** begin SOURCE EXCERPT **
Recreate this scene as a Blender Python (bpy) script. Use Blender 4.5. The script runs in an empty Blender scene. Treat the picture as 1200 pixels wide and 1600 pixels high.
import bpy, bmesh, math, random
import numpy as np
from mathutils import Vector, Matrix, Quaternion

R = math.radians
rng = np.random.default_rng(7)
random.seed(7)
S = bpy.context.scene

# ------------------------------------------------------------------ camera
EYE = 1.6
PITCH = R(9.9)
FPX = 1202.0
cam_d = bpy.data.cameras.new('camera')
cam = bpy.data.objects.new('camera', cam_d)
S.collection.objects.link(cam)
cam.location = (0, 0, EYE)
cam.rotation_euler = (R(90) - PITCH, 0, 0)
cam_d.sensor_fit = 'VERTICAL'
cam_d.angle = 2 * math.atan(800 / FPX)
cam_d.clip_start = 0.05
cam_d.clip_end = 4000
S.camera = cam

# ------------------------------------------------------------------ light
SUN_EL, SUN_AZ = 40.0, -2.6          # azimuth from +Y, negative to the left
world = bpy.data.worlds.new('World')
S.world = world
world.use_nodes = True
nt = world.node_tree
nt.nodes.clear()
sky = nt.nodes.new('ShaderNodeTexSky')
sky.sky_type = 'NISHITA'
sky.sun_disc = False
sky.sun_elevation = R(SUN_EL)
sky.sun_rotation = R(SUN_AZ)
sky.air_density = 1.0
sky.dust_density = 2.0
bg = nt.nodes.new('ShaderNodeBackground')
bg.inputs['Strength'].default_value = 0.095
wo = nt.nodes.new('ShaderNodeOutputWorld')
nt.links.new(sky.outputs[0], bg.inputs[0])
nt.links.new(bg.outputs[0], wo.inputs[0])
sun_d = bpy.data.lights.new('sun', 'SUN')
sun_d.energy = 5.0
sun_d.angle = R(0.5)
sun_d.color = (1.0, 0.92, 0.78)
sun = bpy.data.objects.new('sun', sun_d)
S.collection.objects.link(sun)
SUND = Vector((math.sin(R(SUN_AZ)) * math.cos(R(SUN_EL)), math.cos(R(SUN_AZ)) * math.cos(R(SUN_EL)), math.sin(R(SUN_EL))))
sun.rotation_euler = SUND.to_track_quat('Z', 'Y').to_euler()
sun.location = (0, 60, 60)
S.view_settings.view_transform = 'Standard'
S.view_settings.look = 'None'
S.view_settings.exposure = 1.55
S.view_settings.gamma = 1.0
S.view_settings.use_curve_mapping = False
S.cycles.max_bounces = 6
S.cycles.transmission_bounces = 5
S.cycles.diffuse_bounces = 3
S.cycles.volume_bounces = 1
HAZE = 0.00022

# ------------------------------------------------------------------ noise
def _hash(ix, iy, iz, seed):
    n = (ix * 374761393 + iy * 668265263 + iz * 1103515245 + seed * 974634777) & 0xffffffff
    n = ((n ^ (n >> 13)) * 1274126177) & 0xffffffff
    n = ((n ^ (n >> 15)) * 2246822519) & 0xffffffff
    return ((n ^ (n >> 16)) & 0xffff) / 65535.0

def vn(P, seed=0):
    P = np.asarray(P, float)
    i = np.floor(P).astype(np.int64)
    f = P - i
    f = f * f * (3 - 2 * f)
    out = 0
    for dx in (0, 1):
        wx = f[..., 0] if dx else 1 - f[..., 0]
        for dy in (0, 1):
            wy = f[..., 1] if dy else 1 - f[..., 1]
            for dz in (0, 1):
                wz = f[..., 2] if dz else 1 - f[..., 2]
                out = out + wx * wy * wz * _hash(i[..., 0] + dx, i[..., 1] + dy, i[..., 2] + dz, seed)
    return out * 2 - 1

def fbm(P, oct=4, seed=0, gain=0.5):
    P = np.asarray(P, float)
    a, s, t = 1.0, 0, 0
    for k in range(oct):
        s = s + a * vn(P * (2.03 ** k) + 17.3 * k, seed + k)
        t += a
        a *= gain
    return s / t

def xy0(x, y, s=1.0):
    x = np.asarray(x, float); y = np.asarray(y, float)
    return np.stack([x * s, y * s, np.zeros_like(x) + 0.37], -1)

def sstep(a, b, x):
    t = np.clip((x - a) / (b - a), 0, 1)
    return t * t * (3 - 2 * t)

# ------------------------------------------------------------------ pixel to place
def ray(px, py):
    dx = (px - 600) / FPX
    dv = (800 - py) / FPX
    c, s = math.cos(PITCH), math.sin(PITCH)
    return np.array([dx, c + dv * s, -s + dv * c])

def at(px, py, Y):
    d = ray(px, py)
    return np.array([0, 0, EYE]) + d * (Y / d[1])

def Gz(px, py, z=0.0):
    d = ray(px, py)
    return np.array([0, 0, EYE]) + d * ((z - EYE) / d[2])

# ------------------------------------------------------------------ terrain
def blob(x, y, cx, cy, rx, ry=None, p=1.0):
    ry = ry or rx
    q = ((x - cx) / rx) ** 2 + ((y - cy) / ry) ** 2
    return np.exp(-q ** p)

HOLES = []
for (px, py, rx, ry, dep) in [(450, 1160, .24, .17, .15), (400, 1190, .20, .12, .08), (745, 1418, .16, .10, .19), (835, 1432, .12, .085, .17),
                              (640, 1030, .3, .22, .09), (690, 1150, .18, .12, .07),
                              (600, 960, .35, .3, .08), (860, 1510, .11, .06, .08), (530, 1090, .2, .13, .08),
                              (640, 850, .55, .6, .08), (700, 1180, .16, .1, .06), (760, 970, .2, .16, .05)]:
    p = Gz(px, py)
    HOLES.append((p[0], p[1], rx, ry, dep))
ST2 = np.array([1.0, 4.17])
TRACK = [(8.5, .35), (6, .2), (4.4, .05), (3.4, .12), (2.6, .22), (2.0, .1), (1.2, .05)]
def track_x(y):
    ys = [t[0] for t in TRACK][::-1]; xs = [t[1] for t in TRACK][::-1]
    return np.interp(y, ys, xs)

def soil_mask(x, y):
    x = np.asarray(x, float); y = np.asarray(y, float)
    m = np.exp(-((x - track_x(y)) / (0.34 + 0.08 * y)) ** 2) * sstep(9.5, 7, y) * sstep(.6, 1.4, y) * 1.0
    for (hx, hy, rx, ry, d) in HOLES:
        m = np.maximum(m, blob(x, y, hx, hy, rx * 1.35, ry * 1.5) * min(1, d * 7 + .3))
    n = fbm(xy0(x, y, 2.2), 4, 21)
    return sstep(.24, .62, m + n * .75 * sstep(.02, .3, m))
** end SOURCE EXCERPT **
Extract all of the data shown above and repeat it verbatim.

**RESPONSE TO THIS TASK**
Recreate this scene as a Blender Python (bpy) script. Use Blender 4.5. The script runs in an empty Blender scene. Treat the picture as 1200 pixels wide and 1600 pixels high.
import bpy, bmesh, math, random
import numpy as np
from mathutils import Vector, Matrix, Quaternion

R = math.radians
rng = np.random.default_rng(7)
random.seed(7)
S = bpy.context.scene

# ------------------------------------------------------------------ camera
EYE = 1.6
PITCH = R(9.9)
FPX = 1202.0
cam_d = bpy.data.cameras.new('camera')
cam = bpy.data.objects.new('camera', cam_d)
S.collection.objects.link(cam)
cam.location = (0, 0, EYE)
cam.rotation_euler = (R(90) - PITCH, 0, 0)
cam_d.sensor_fit = 'VERTICAL'
cam_d.angle = 2 * math.atan(800 / FPX)
cam_d.clip_start = 0.05
cam_d.clip_end = 4000
S.camera = cam

# ------------------------------------------------------------------ light
SUN_EL, SUN_AZ = 40.0, -2.6          # azimuth from +Y, negative to the left
world = bpy.data.worlds.new('World')
S.world = world
world.use_nodes = True
nt = world.node_tree
nt.nodes.clear()
sky = nt.nodes.new('ShaderNodeTexSky')
sky.sky_type = 'NISHITA'
sky.sun_disc = False
sky.sun_elevation = R(SUN_EL)
sky.sun_rotation = R(SUN_AZ)
sky.air_density = 1.0
sky.dust_density = 2.0
bg = nt.nodes.new('ShaderNodeBackground')
bg.inputs['Strength'].default_value = 0.095
wo = nt.nodes.new('ShaderNodeOutputWorld')
nt.links.new(sky.outputs[0], bg.inputs[0])
nt.links.new(bg.outputs[0], wo.inputs[0])
sun_d = bpy.data.lights.new('sun', 'SUN')
sun_d.energy = 5.0
sun_d.angle = R(0.5)
sun_d.color = (1.0, 0.92, 0.78)
sun = bpy.data.objects.new('sun', sun_d)
S.collection.objects.link(sun)
SUND = Vector((math.sin(R(SUN_AZ)) * math.cos(R(SUN_EL)), math.cos(R(SUN_AZ)) * math.cos(R(SUN_EL)), math.sin(R(SUN_EL))))
sun.rotation_euler = SUND.to_track_quat('Z', 'Y').to_euler()
sun.location = (0, 60, 60)
S.view_settings.view_transform = 'Standard'
S.view_settings.look = 'None'
S.view_settings.exposure = 1.55
S.view_settings.gamma = 1.0
S.view_settings.use_curve_mapping = False
S.cycles.max_bounces = 6
S.cycles.transmission_bounces = 5
S.cycles.diffuse_bounces = 3
S.cycles.volume_bounces = 1
HAZE = 0.00022

# ------------------------------------------------------------------ noise
def _hash(ix, iy, iz, seed):
    n = (ix * 374761393 + iy * 668265263 + iz * 1103515245 + seed * 974634777) & 0xffffffff
    n = ((n ^ (n >> 13)) * 1274126177) & 0xffffffff
    n = ((n ^ (n >> 15)) * 2246822519) & 0xffffffff
    return ((n ^ (n >> 16)) & 0xffff) / 65535.0

def vn(P, seed=0):
    P = np.asarray(P, float)
    i = np.floor(P).astype(np.int64)
    f = P - i
    f = f * f * (3 - 2 * f)
    out = 0
    for dx in (0, 1):
        wx = f[..., 0] if dx else 1 - f[..., 0]
        for dy in (0, 1):
            wy = f[..., 1] if dy else 1 - f[..., 1]
            for dz in (0, 1):
                wz = f[..., 2] if dz else 1 - f[..., 2]
                out = out + wx * wy * wz * _hash(i[..., 0] + dx, i[..., 1] + dy, i[..., 2] + dz, seed)
    return out * 2 - 1

def fbm(P, oct=4, seed=0, gain=0.5):
    P = np.asarray(P, float)
    a, s, t = 1.0, 0, 0
    for k in range(oct):
        s = s + a * vn(P * (2.03 ** k) + 17.3 * k, seed + k)
        t += a
        a *= gain
    return s / t

def xy0(x, y, s=1.0):
    x = np.asarray(x, float); y = np.asarray(y, float)
    return np.stack([x * s, y * s, np.zeros_like(x) + 0.37], -1)

def sstep(a, b, x):
    t = np.clip((x - a) / (b - a), 0, 1)
    return t * t * (3 - 2 * t)

# ------------------------------------------------------------------ pixel to place
def ray(px, py):
    dx = (px - 600) / FPX
    dv = (800 - py) / FPX
    c, s = math.cos(PITCH), math.sin(PITCH)
    return np.array([dx, c + dv * s, -s + dv * c])

def at(px, py, Y):
    d = ray(px, py)
    return np.array([0, 0, EYE]) + d * (Y / d[1])

def Gz(px, py, z=0.0):
    d = ray(px, py)
    return np.array([0, 0, EYE]) + d * ((z - EYE) / d[2])

# ------------------------------------------------------------------ terrain
def blob(x, y, cx, cy, rx, ry=None, p=1.0):
    ry = ry or rx
    q = ((x - cx) / rx) ** 2 + ((y - cy) / ry) ** 2
    return np.exp(-q ** p)

HOLES = []
for (px, py, rx, ry, dep) in [(450, 1160, .24, .17, .15), (400, 1190, .20, .12, .08), (745, 1418, .16, .10, .19), (835, 1432, .12, .085, .17),
                              (640, 1030, .3, .22, .09), (690, 1150, .18, .12, .07),
                              (600, 960, .35, .3, .08), (860, 1510, .11, .06, .08), (530, 1090, .2, .13, .08),
                              (640, 850, .55, .6, .08), (700, 1180, .16, .1, .06), (760, 970, .2, .16, .05)]:
    p = Gz(px, py)
    HOLES.append((p[0], p[1], rx, ry, dep))
ST2 = np.array([1.0, 4.17])
TRACK = [(8.5, .35), (6, .2), (4.4, .05), (3.4, .12), (2.6, .22), (2.0, .1), (1.2, .05)]
def track_x(y):
    ys = [t[0] for t in TRACK][::-1]; xs = [t[1] for t in TRACK][::-1]
    return np.interp(y, ys, xs)

def soil_mask(x, y):
    x = np.asarray(x, float); y = np.asarray(y, float)
    m = np.exp(-((x - track_x(y)) / (0.34 + 0.08 * y)) ** 2) * sstep(9.5, 7, y) * sstep(.6, 1.4, y) * 1.0
    for (hx, hy, rx, ry, d) in HOLES:
        m = np.maximum(m, blob(x, y, hx, hy, rx * 1.35, ry * 1.5) * min(1, d * 7 + .3))
    n = fbm(xy0(x, y, 2.2), 4, 21)
    return sstep(.24, .62, m + n * .75 * sstep(.02, .3, m))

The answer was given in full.